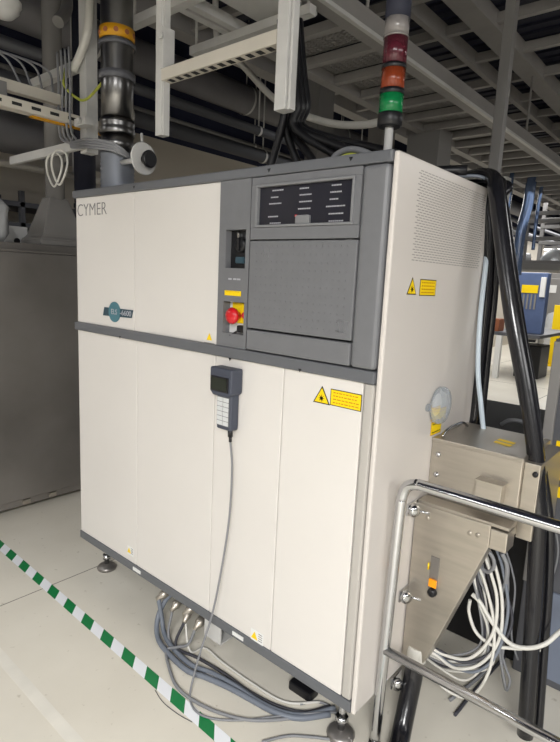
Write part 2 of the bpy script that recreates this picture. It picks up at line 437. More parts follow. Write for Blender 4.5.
# grey door and drawer
b = BM(); box(b, -.538, -.094, -.010, .06, 1.450, 1.754, bev=.005)
for i in range(17):
    for j in range(11):
        cx, cz = -.505 + i * .0235, 1.475 + j * .026
        lathe(b, (cx, -.0103, cz), (0, -1, 0), [(.0024, 0), (.0012, .0005)], 6)
door = obj('access_door', b, 'grey', cab)
b = BM()
for (px, py, qx, qy) in ((337, 320, 349, 321.5), (339, 320, 338, 333), (343, 321, 342, 332), (347, 323, 345, 333), (336, 331, 346, 334)):
    p = F(px, py, -.0112); q = F(qx, qy, -.0112); cyl(b, p, q, .0011, 5)
for (px, py, qx, qy) in ((262, 246, 265, 258), (270, 246, 268, 260), (322, 243, 333, 242), (340, 241, 352, 239)):
    p = F(px, py, -.0112); q = F(qx, qy, -.0112); cyl(b, p, q, .0007, 5)
obj('scuff_marks', b, 'bezel', door)
pbox('lower_drawer', 'grey', cab, -.538, -.094, -.012, .06, 1.372, 1.444, bev=.006)
pbox('hinge_gap', 'dark', cab, -.5452, -.5382, .02, .062, 1.369, 1.965)
# feet
for fx, fy in ((-1.67, .115), (-.085, .09), (-1.66, .72), (-.085, .72)):
    b = BM(); cyl(b, (fx, fy, .02), (fx, fy, .206), .013); lathe(b, (fx, fy, .06), (0, 0, 1), [(.024, 0), (.024, .022)], 6)
    lf = obj('levelling_foot', b, 'chrome', cab)
    b = BM(); lathe(b, (fx, fy, 0), (0, 0, 1), [(.050, 0), (.052, .010), (.044, .02), (.02, .03)], 28); obj('foot_pad', b, 'steel_old', lf)
b = BM(); box(b, -.745, -.645, .012, .018, .112, .204); box(b, -.745, -.645, .018, .10, .112, .118); obj('cable_bracket', b, 'galv', cab)
# clear port cover on the side
pc = Vector((.02, .400, 1.212))
b = BM(); lathe(b, pc, (1, 0, 0), [(.042, 0), (.042, .004), (.066, .006), (.068, .02), (.062, .03), (.03, .034), (0, .035)], 28, cap=False); lathe(b, pc + Vector((.0, -.075, .0)), (1, 0, 0), [(.014, 0), (.014, .006)], 14)
obj('port_cover', b, 'clear', sp)
rect_label(sp, (.02, .415, 1.125), .085, .05, 'x', 'port_label', rows=2, m=('yellow2', 'yellow', 'black'))
rect_label(sp, (.02, .40, 1.180), .07, .05, 'x', 'port_label', rows=2, m=('yellow2', 'yellow', 'yellow2'))

# ------------------------------------------------------------------ hand terminal
ht = thing('handheld_terminal', 'dark slate handheld keypad terminal hanging on the cream front panel', 'controller', (-.61, -.03, 1.03))
b = BM(); prism(b, [(-.672, -.001, 1.205), (-.655, -.001, 1.190), (-.575, -.001, 1.190), (-.556, -.001, 1.205), (-.556, -.001, 1.296), (-.672, -.001, 1.296)], (0, -.060, 0), bev=.008, seg=3)
box(b, -.648, -.570, -.045, -.001, 1.060, 1.21, bev=.010, seg=3)
obj('terminal_body', b, 'pend', ht)
b = BM(); box(b, -.663, -.570, -.0655, -.058, 1.208, 1.264, bev=.003); sc = obj('screen_surround', b, 'black', ht)
pbox('screen', 'lcd', sc, -.657, -.577, -.0665, -.0655, 1.214, 1.258)
b = BM(); box(b, -.642, -.577, -.0475, -.045, 1.076, 1.188)
obj('keypad', b, 'keygap', ht)
for i in range(6):
    for j in range(2):
        bb = BM(); x = -.6395 + j * .0310; zz = 1.079 + i * .0180; box(bb, x, x + .0285, -.0495, -.0475, zz, zz + .0160, bev=.0008); obj('key', bb, 'key', ht)
b = BM(); cyl(b, (-.592, -.024, 1.065), (-.588, -.026, 1.035), .0095, 10); cyl(b, (-.588, -.026, 1.037), (-.587, -.026, 1.015), .006, 10); obj('strain_relief', b, 'black', ht)
b = BM()
cp = [Vector((-.587, -.026, 1.02)), P('y', -.025, 232, 470), P('y', -.03, 229, 520), P('y', -.04, 221, 572), P('y', -.06, 212, 615), P('y', -.10, 201, 650), P('y', -.13, 194, 675)]
cp += [P('z', .006, 190, 698), P('z', .006, 197, 712), P('z', .006, 215, 719), P('z', .006, 245, 720), P('z', .012, 280, 716), P('z', .02, 318, 713), P('z', .006, 345, 712)]
tube(b, cp, .0042, 8, True, 10); obj('coiled_cable', b, 'cable', ht).name = 'terminal_cable'

# ------------------------------------------------------------------ signal tower
tx, ty = -.058, .06
st = thing('signal_tower', 'signal light tower with green, amber, red and clear lenses on top of the cream cabinet', 'signal light', (tx, ty, 2.0))
def turn(name, m, prof, par=st, n=28):
    b = BM(); lathe(b, (tx, ty, 0), (0, 0, 1), prof, n); return obj(name, b, m, par)
turn('pole', 'galv', [(.022, 2.0005), (.022, 2.006), (.0125, 2.007), (.0125, 2.085)])
turn('tower_base', 'black', [(.030, 2.078), (.036, 2.082), (.036, 2.112), (.033, 2.116)])
turn('green_lens', 'gl_green', [(.034, 2.116), (.034, 2.166)])
turn('lens_joint', 'black', [(.0355, 2.166), (.0355, 2.180)])
turn('amber_lens', 'gl_amber', [(.034, 2.180), (.034, 2.234)])
turn('lens_joint', 'black', [(.0355, 2.234), (.0355, 2.246)])
turn('red_lens', 'gl_red', [(.034, 2.246), (.034, 2.316)])
turn('lens_joint', 'gl_clear', [(.0365, 2.316), (.0365, 2.322)])
turn('clear_lens', 'gl_clear', [(.0345, 2.322), (.0345, 2.366)])
turn('tower_cap', 'slab', [(.0355, 2.366), (.0355, 2.44), (.030, 2.452)])

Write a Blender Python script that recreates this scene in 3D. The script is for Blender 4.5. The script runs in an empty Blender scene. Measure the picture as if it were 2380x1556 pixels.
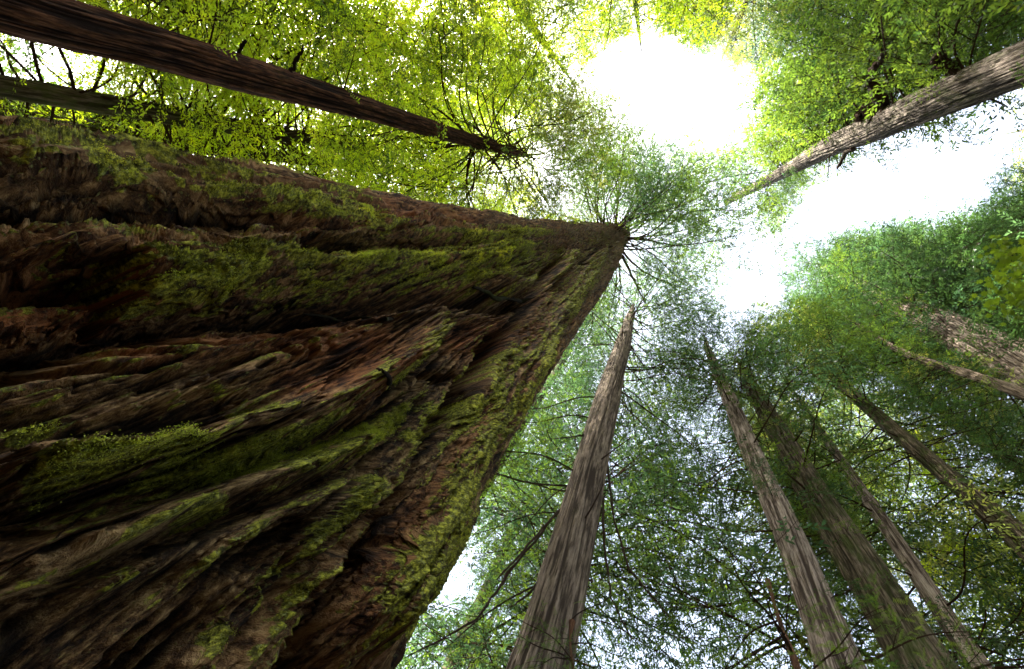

|---|

Your task is to retype all the entries exactly and leave out any pictures.

■ **Full output**
Write part 2 of the bpy script that recreates this picture. It picks up at line 437. More parts follow. Write for Blender 4.5.
# grey door and drawer
b = BM(); box(b, -.538, -.094, -.010, .06, 1.450, 1.754, bev=.005)
for i in range(17):
    for j in range(11):
        cx, cz = -.505 + i * .0235, 1.475 + j * .026
        lathe(b, (cx, -.0103, cz), (0, -1, 0), [(.0024, 0), (.0012, .0005)], 6)
door = obj('access_door', b, 'grey', cab)
b = BM()
for (px, py, qx, qy) in ((337, 320, 349, 321.5), (339, 320, 338, 333), (343, 321, 342, 332), (347, 323, 345, 333), (336, 331, 346, 334)):
    p = F(px, py, -.0112); q = F(qx, qy, -.0112); cyl(b, p, q, .0011, 5)
for (px, py, qx, qy) in ((262, 246, 265, 258), (270, 246, 268, 260), (322, 243, 333, 242), (340, 241, 352, 239)):
    p = F(px, py, -.0112); q = F(qx, qy, -.0112); cyl(b, p, q, .0007, 5)
obj('scuff_marks', b, 'bezel', door)
pbox('lower_drawer', 'grey', cab, -.538, -.094, -.012, .06, 1.372, 1.444, bev=.006)
pbox('hinge_gap', 'dark', cab, -.5452, -.5382, .02, .062, 1.369, 1.965)
# feet
for fx, fy in ((-1.67, .115), (-.085, .09), (-1.66, .72), (-.085, .72)):
    b = BM(); cyl(b, (fx, fy, .02), (fx, fy, .206), .013); lathe(b, (fx, fy, .06), (0, 0, 1), [(.024, 0), (.024, .022)], 6)
    lf = obj('levelling_foot', b, 'chrome', cab)
    b = BM(); lathe(b, (fx, fy, 0), (0, 0, 1), [(.050, 0), (.052, .010), (.044, .02), (.02, .03)], 28); obj('foot_pad', b, 'steel_old', lf)
b = BM(); box(b, -.745, -.645, .012, .018, .112, .204); box(b, -.745, -.645, .018, .10, .112, .118); obj('cable_bracket', b, 'galv', cab)
# clear port cover on the side
pc = Vector((.02, .400, 1.212))
b = BM(); lathe(b, pc, (1, 0, 0), [(.042, 0), (.042, .004), (.066, .006), (.068, .02), (.062, .03), (.03, .034), (0, .035)], 28, cap=False); lathe(b, pc + Vector((.0, -.075, .0)), (1, 0, 0), [(.014, 0), (.014, .006)], 14)
obj('port_cover', b, 'clear', sp)
rect_label(sp, (.02, .415, 1.125), .085, .05, 'x', 'port_label', rows=2, m=('yellow2', 'yellow', 'black'))
rect_label(sp, (.02, .40, 1.180), .07, .05, 'x', 'port_label', rows=2, m=('yellow2', 'yellow', 'yellow2'))

# ------------------------------------------------------------------ hand terminal
ht = thing('handheld_terminal', 'dark slate handheld keypad terminal hanging on the cream front panel', 'controller', (-.61, -.03, 1.03))
b = BM(); prism(b, [(-.672, -.001, 1.205), (-.655, -.001, 1.190), (-.575, -.001, 1.190), (-.556, -.001, 1.205), (-.556, -.001, 1.296), (-.672, -.001, 1.296)], (0, -.060, 0), bev=.008, seg=3)
box(b, -.648, -.570, -.045, -.001, 1.060, 1.21, bev=.010, seg=3)
obj('terminal_body', b, 'pend', ht)
b = BM(); box(b, -.663, -.570, -.0655, -.058, 1.208, 1.264, bev=.003); sc = obj('screen_surround', b, 'black', ht)
pbox('screen', 'lcd', sc, -.657, -.577, -.0665, -.0655, 1.214, 1.258)
b = BM(); box(b, -.642, -.577, -.0475, -.045, 1.076, 1.188)
obj('keypad', b, 'keygap', ht)
for i in range(6):
    for j in range(2):
        bb = BM(); x = -.6395 + j * .0310; zz = 1.079 + i * .0180; box(bb, x, x + .0285, -.0495, -.0475, zz, zz + .0160, bev=.0008); obj('key', bb, 'key', ht)
b = BM(); cyl(b, (-.592, -.024, 1.065), (-.588, -.026, 1.035), .0095, 10); cyl(b, (-.588, -.026, 1.037), (-.587, -.026, 1.015), .006, 10); obj('strain_relief', b, 'black', ht)
b = BM()
cp = [Vector((-.587, -.026, 1.02)), P('y', -.025, 232, 470), P('y', -.03, 229, 520), P('y', -.04, 221, 572), P('y', -.06, 212, 615), P('y', -.10, 201, 650), P('y', -.13, 194, 675)]
cp += [P('z', .006, 190, 698), P('z', .006, 197, 712), P('z', .006, 215, 719), P('z', .006, 245, 720), P('z', .012, 280, 716), P('z', .02, 318, 713), P('z', .006, 345, 712)]
tube(b, cp, .0042, 8, True, 10); obj('coiled_cable', b, 'cable', ht).name = 'terminal_cable'

# ------------------------------------------------------------------ signal tower
tx, ty = -.058, .06
st = thing('signal_tower', 'signal light tower with green, amber, red and clear lenses on top of the cream cabinet', 'signal light', (tx, ty, 2.0))
def turn(name, m, prof, par=st, n=28):
    b = BM(); lathe(b, (tx, ty, 0), (0, 0, 1), prof, n); return obj(name, b, m, par)
turn('pole', 'galv', [(.022, 2.0005), (.022, 2.006), (.0125, 2.007), (.0125, 2.085)])
turn('tower_base', 'black', [(.030, 2.078), (.036, 2.082), (.036, 2.112), (.033, 2.116)])
turn('green_lens', 'gl_green', [(.034, 2.116), (.034, 2.166)])
turn('lens_joint', 'black', [(.0355, 2.166), (.0355, 2.180)])
turn('amber_lens', 'gl_amber', [(.034, 2.180), (.034, 2.234)])
turn('lens_joint', 'black', [(.0355, 2.234), (.0355, 2.246)])
turn('red_lens', 'gl_red', [(.034, 2.246), (.034, 2.316)])
turn('lens_joint', 'gl_clear', [(.0365, 2.316), (.0365, 2.322)])
turn('clear_lens', 'gl_clear', [(.0345, 2.322), (.0345, 2.366)])
turn('tower_cap', 'slab', [(.0355, 2.366), (.0355, 2.44), (.030, 2.452)])

Write a Blender Python script that recreates this scene in 3D. The script is for Blender 4.5. The script runs in an empty Blender scene. Measure the picture as if it were 2380x1556 pixels.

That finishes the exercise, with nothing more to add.